Als Zehnjährige mussten wir in der Schule ein Frühlingsgedicht lernen von einem Dichter, der
Alfred Huggenberger hiess.
Wahrscheinlich hätte ich ihn längst schon vergessen, wären da nicht zwei Zeilen des Gedichts zäh in meinem Gedächtnis haften geblieben.
Jedes Mal nämlich, wenn ich mich über Mutter und deren Forderungen ärgerte, sagte ich die beiden Zeilen provozierend, wenn auch halblaut, vor mich hin.
Dann ärgerte
s i e sich.
Und ich machte mich schnell auf und davon und verkroch mich im Zimmer.

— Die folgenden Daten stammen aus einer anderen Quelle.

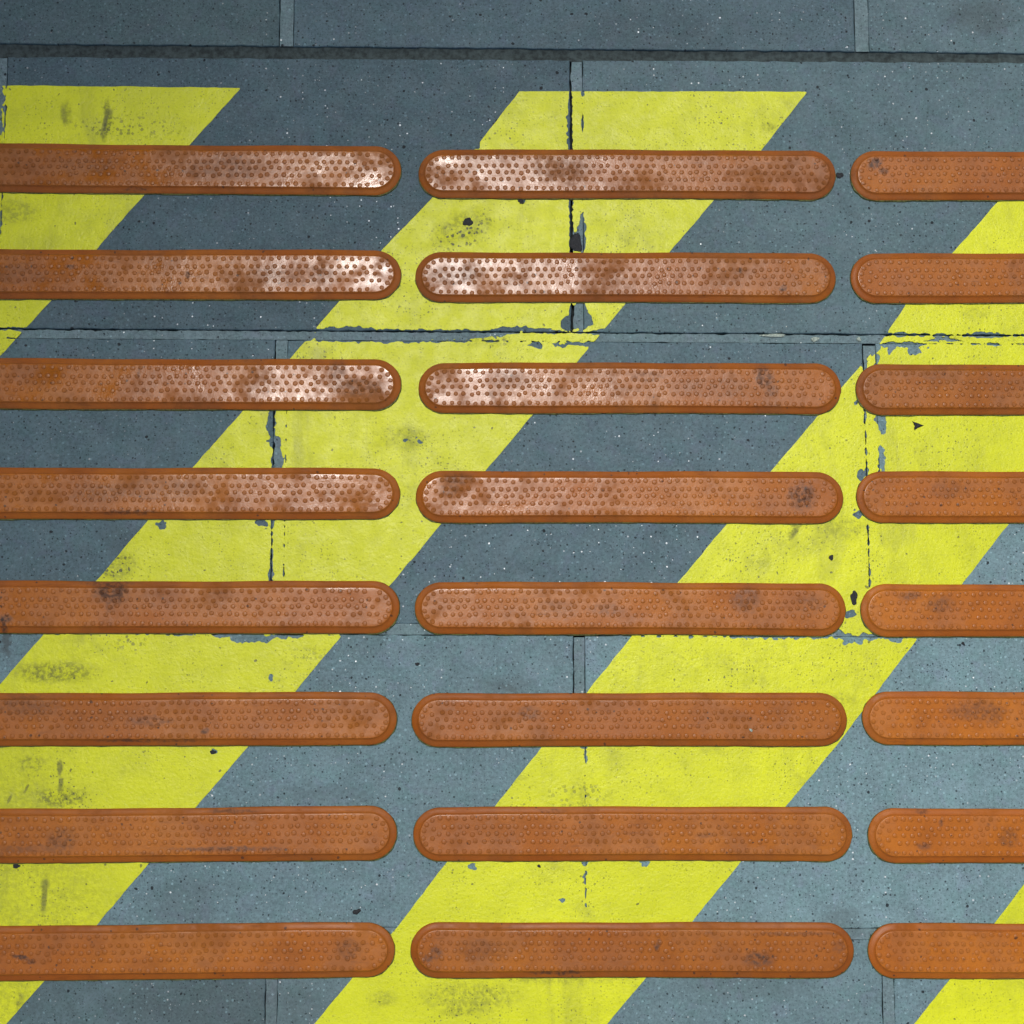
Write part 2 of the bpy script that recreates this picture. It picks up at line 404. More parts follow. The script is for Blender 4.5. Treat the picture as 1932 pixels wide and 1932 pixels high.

So wenig brauchte es damals...
PS. Hier nun das Gedicht - die beiden Provozeilen sind rot und fett hervorgehoben:
Drei Zwerglein
läuten den Frühling ein,
mit weissen und
gelben Glöcklein fein;
drei Elfen
tanzen im Sonnenlicht,
lauschen, was
der Märzwind spricht.
Kommt der
Käfermann vor sein Haus,
putzt sich die
Brillengläser aus:
"Was fangt ihr
für nen Spektakel an,
dass unsereiner
nimmer schlafen kann?
Ei - da guckt ja
ein Veilchen herfür.....!"
Schleunig kehrt
er sich gegen die Tür:
"Alte, hab ichs
nicht immer gesagt?
Hurtig die Läden
auf, es tagt!"
Wwwwupp, schon
schlüpft die durchs enge Loch,
hinter ihr her
drei Nachbarn noch;
tollen und
überkugeln sich satt,
bis einer ein
Beinchen zu wenig hat.
Frau Ameise
fängt neben an
just ihren Bau
zu flicken an:
"Dies windige
Pack; man ärgert sich schwer;
weiss nicht,
dass Kisten und Kammern leer;
faulenzt schon
am ersten lieben Tag;
mich wunderts,
wie das noch kommen mag!"
Hoch im
Apfelbaum singt der Fink:
der Kurier ist
schon abgesandt;
er holt mir ein
Weibchen aus Mohrenland!"
Professor Rabe -
weiss nicht warum -
denkt heut auch
nicht ans Studium:
"Wissen soll nun
mal jedermann,
dass unsereiner
auch singen kann:
Gloobuu,
krahaaa; war das aber fein;
übers Jahr werd
ich bei der Oper sein!"
Der Wind, er
sitzt am Schattenrain;
stopft ein
Stummelpfeifchen sich ein;
tut erst, als
ging ihn alles nichts an;
aber schon fängt
er zu laufen an;
hopphopphopp,
über Stock und Stein;
ein
Schmetterling gaukelt hinter ihm drein!"